Nyan Win, who is also a spokesman for Suu Kyi's National League for Democracy party, said after meeting the detained Nobel Peace Prize laureate Friday that she will send a letter to junta leader Senior Gen. Than Shwe with her views on the sanctions issue.

Her position appeared to signal a change in her attitude toward sanctions, which she had previously welcomed as a way to pressure the junta to come to an accommodation with the pro-democracy movement.

The U.S. and other Western nations apply political and economic sanctions against the military regime because of its poor human rights record and failure to turn over power to Suu Kyi's party, which won general elections in 1990.

Nyan Win declined to divulge the content of Suu Kyi's letter but said she has always declared she will cooperate with the government on lifting sanctions against the country.

However, she and her pro-democracy movement have always insisted on concessions from the government if they are to work together with them, particularly the freeing of political prisoners and the reopening of her party offices around the country that were closed by the authorities.

Her new position seemed be an endorsement of a new U.S. policy announced Wednesday to engage with the military regime instead of simply trying to isolate it. It also seemed to be a confidence-building gesture toward the junta on an issue that is one of its major concerns.

"She said in 2007 that she is willing to work with the government for lifting of sanctions, but in order to implement that, she needs to have more details about the sanctions and the opinions of those countries that impose sanctions," Nyan Win said.

Than Shwe said in October 2007 that he would only talk with Suu Kyi if she renounces calls for international sanctions and abandons her confrontational stance.

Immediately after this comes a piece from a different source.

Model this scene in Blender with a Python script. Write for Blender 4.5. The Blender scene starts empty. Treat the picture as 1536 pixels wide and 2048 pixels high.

Suu Kyi has been in detention for about 14 of the past 20 years and continuously since May 2003.

The army has ruled Myanmar since 1962. Several efforts by the United Nations to promote a dialogue between the pro-democracy movement and the junta have failed.

U.S. Secretary of State Hillary Rodham Clinton said Wednesday that Washington will change its hard-line policy and engage in direct high-level talks with the junta as part of efforts to promote democracy.

She announced the new U.S. approach at the United Nations after meeting with counterparts from a number of countries trying to convince the authoritarian regime to reform, allow dissent and release thousands of political prisoners, including Suu Kyi.

She said that U.S. sanctions against members of Myanmar's leadership would remain in place but that those measures would now be accompanied by outreach. For months, Clinton had lamented that the sanctions alone were having little impact.